Is there a way to describe a recurring payment that happens against a category AND is meant to be for a specific amount in a cycle?
It’s not a budget btw.
Typical example is petrol.
I use about the same amount of petrol monthly.
But i sometimes go to different stations and sometimes I reduel 3 4 or 5 times a months.
The intended behaviour is to have it as recurring so that in my analytics and budgeting it’s considered “committed spending”.
If i can describe similar expenses as committed, then the daily allowance is more precise.
I think you can use a budget for this. Committed spending is just a label we use in the app to show what the app knows is going to happen.
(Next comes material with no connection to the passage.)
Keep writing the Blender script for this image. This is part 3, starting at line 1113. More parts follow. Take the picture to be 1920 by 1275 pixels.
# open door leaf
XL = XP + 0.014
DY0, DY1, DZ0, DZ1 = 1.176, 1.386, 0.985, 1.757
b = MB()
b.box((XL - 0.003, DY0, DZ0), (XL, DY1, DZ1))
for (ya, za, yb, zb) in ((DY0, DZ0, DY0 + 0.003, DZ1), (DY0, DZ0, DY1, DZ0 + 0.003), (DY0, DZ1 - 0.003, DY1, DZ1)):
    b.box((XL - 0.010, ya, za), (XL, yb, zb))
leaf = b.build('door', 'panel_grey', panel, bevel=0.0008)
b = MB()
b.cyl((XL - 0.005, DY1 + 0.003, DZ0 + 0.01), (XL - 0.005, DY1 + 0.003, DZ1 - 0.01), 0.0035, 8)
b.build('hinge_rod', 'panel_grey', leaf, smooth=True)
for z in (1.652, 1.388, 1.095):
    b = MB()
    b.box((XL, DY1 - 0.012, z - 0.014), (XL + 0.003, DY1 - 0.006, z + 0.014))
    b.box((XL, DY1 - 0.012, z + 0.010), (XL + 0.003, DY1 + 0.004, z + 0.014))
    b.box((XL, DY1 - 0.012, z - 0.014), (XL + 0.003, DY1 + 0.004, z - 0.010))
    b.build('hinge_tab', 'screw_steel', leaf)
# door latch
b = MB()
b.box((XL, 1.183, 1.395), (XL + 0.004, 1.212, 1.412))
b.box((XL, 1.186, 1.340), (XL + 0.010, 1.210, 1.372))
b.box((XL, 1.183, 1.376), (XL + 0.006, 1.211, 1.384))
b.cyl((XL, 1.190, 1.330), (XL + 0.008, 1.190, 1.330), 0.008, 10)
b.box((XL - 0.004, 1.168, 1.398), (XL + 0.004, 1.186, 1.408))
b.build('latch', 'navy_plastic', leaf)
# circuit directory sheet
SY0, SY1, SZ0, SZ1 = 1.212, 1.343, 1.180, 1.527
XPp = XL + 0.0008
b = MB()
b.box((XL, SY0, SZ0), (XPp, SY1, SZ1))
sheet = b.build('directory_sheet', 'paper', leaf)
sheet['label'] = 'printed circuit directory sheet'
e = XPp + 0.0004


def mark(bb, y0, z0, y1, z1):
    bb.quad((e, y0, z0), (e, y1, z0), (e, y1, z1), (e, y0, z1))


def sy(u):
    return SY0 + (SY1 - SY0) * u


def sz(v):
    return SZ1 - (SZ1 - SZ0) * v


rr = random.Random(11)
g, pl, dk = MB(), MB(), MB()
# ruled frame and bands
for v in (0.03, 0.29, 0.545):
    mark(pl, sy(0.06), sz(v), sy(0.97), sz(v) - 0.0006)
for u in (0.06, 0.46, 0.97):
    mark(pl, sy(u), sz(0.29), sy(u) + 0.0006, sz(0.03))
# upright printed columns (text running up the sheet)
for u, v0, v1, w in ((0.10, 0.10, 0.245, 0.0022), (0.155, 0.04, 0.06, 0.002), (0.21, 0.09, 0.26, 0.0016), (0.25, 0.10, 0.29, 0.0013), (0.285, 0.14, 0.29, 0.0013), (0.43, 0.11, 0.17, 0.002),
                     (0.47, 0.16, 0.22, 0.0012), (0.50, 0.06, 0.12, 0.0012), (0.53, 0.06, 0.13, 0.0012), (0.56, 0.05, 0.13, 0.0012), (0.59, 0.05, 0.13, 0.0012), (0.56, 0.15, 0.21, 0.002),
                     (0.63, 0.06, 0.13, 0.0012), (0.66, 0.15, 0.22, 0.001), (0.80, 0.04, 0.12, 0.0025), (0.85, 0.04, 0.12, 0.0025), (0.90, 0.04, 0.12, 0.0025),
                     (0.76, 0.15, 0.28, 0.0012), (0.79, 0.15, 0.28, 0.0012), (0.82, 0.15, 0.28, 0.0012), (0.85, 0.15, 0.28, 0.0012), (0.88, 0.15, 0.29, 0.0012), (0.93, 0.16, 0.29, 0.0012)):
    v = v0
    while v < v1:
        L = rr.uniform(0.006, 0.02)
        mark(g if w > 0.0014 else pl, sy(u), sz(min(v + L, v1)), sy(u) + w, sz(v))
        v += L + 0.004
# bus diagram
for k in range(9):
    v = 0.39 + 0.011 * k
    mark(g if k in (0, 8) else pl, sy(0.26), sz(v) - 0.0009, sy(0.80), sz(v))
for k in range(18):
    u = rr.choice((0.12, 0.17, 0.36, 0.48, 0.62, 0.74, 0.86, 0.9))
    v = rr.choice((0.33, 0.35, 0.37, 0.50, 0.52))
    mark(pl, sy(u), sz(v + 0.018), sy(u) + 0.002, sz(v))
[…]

If Committed didn’t exist, a budget would still work out.
The reason why I am seeing this is because when you make the actual spend “a committed spend” would move into spending and fall in a budget.
We don’t have a way to allocate manually future spend, but this is something we can pickup with the team.
First a budget means “I aim to spend at most X in this category”, while what i want is “I know I will spend at least X with this category”
And the concept of category is different, in the former is one of the traditional budgeting categories, the second is a more specialised one. i call it category for lack of better word
In fact i already have and use a transport category, which petrol falls into.
Using budgets i should split petrol from transport , and have two categories with different meaning (upper bound vs minimum committed spending).
Beside i want my petrol to be in the transport category, exactly because budgets and committed are quite horthogonal in concept.
In general using budgets means i will have to add many categories like “after school club” for my daughter for things that have already a category.
Having a category means that i can look back and knwo how much i spent for X or Y, so using budgets this way will also break this ability
I would like to have a clear understanding of how much money i can spend within my total budget for the cycle, given that some of that money is already allocated.
I think that being able to describe intuitively what part of that total budget is already allocated helps budgeting for extra expenses and that tools like emma are in the best position to provide such view
In a way, i don’t care about the traditional budgeting “i have that amount allocated which i aim to not exceed”
This is useful when i don’t know what expenses i have, but i slice my total budget to help give me an idea.
With Emma, when I’ve got the data, this concept is almost obsolete, as it is a conservative way of looking at the problem: since i don’t know, i guess an upper bound
With Emma we can do better and I’m really keen in seeing this concept flipped towards “you spent X in petrol as a pattern, so as committed spending it’s projected as X”, making de facto old bsugets obsolete.
Am I wrong saying that for home finaces people want to know how much they spend, how they spend it and how much they can still spend?